Well the first thing, after leaving my wife to go look after her family, was to walk back to the restaurant where i'd managed to leave my spare clothes. It felt like the walk of shame... a morning walk in the same clothes as the night before! And it was not to get much better as i got to the restaurant and found i had not left any trousers there, so i had to spend the rest of the day wearing trainers, a t-shirt and my suit trousers! Oh well, with a heavy head and having found Ian, the two of us made it to a pub near Euston for some decent British Pies and Ale. Although it was nice to be at a pub with all the Uni mates, I was not with my wife, I was nursing a hangover and I was on apple juice for the first couple of hours.
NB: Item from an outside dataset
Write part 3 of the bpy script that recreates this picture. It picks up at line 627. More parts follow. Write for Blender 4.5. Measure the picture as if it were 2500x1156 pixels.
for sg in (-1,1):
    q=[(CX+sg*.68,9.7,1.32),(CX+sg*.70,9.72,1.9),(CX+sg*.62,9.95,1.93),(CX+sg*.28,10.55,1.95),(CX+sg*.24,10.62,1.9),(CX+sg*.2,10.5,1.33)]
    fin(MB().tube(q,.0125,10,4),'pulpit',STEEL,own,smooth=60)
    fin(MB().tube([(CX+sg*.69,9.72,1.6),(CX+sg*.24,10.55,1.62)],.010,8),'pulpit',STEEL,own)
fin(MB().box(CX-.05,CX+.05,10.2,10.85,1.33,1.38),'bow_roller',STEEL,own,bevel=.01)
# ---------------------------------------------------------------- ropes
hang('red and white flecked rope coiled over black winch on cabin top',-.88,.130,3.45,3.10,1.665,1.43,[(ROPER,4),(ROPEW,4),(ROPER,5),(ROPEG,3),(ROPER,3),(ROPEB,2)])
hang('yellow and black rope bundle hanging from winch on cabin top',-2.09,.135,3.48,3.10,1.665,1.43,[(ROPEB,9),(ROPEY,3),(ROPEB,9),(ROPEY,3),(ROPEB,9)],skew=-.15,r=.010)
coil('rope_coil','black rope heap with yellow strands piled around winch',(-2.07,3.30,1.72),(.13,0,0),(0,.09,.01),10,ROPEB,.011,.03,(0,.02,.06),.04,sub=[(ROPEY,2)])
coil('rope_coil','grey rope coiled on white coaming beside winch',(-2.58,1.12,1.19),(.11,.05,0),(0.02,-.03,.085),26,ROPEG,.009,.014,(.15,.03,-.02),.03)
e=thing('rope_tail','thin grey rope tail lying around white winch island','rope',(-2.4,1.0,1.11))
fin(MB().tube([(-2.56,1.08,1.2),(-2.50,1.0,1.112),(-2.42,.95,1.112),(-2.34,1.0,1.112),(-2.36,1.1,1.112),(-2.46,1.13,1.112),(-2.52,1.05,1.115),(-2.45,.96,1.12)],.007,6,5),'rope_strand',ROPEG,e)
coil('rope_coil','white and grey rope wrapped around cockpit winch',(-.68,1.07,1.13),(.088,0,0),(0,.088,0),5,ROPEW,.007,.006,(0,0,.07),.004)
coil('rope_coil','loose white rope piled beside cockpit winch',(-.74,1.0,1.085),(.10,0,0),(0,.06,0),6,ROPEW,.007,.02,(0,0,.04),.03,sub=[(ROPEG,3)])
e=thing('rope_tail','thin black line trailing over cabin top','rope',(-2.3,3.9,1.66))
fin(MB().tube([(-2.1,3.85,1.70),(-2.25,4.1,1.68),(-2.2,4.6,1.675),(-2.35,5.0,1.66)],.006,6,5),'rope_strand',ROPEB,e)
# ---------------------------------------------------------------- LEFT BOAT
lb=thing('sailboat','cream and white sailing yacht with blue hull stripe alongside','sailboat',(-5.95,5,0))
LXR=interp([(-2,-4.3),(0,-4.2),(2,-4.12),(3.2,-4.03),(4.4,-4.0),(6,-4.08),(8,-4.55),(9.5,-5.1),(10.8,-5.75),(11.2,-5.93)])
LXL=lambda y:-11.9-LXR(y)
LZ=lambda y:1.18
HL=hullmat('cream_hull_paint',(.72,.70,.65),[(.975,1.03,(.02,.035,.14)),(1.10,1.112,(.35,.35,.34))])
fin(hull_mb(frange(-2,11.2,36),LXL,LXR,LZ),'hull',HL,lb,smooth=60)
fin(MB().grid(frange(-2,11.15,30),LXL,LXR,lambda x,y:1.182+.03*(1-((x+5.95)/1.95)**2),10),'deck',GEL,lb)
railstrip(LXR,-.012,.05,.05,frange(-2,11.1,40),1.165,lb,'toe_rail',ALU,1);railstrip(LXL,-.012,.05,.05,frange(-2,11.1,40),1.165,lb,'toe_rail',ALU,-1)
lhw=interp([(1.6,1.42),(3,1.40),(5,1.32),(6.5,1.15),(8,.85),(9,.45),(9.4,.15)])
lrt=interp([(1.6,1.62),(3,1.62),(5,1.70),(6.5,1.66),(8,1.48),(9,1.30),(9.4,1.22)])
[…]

Finally, with the sun shining, and similar memories from the day after the "stag party", it was time for a beer and then to return home saying goodbye to friends I wouldn't see again for a year or more, to prepare the BBQ for the Krause's, and to see my wife again. I'm still getting used to using the word. I feel it will take a while longer. Though I have had some practice in the last 10 days, being without her, but talking about her and the wedding to everyone. See, after the BBQ dinner and then an English breakfast the next day, Andrea returned home, leaving me to spend a couple more days with my family and mission impossible to get everything into a single suitcase.
Mission impossible was achieved and the nice Russian lady from Aeroflot didn't charge me for excess baggage. Two flights and an 8-hour layover in Moscow later and I was back in Beijing, without electricity (it had run out), at 1am. And then several hours later I was at work. And life was back to normal. Except I was alone. Which was normal. Not in the last 6 weeks when I had been surrounded by various family members or friends (in the UK or in Germany) or my wife and not in the few years before then, when I've been living with Andrea. Rarely have we been apart more than a week (maybe 3 times in 3 years). So that is life as a married man, alone.
Thankfully, those 10 days end on Sunday, and then I may be able to give a better view on what like is like being married. And it might not just be about getting used to wearing a ring. Which I am still wearing, and have not lost. Yet.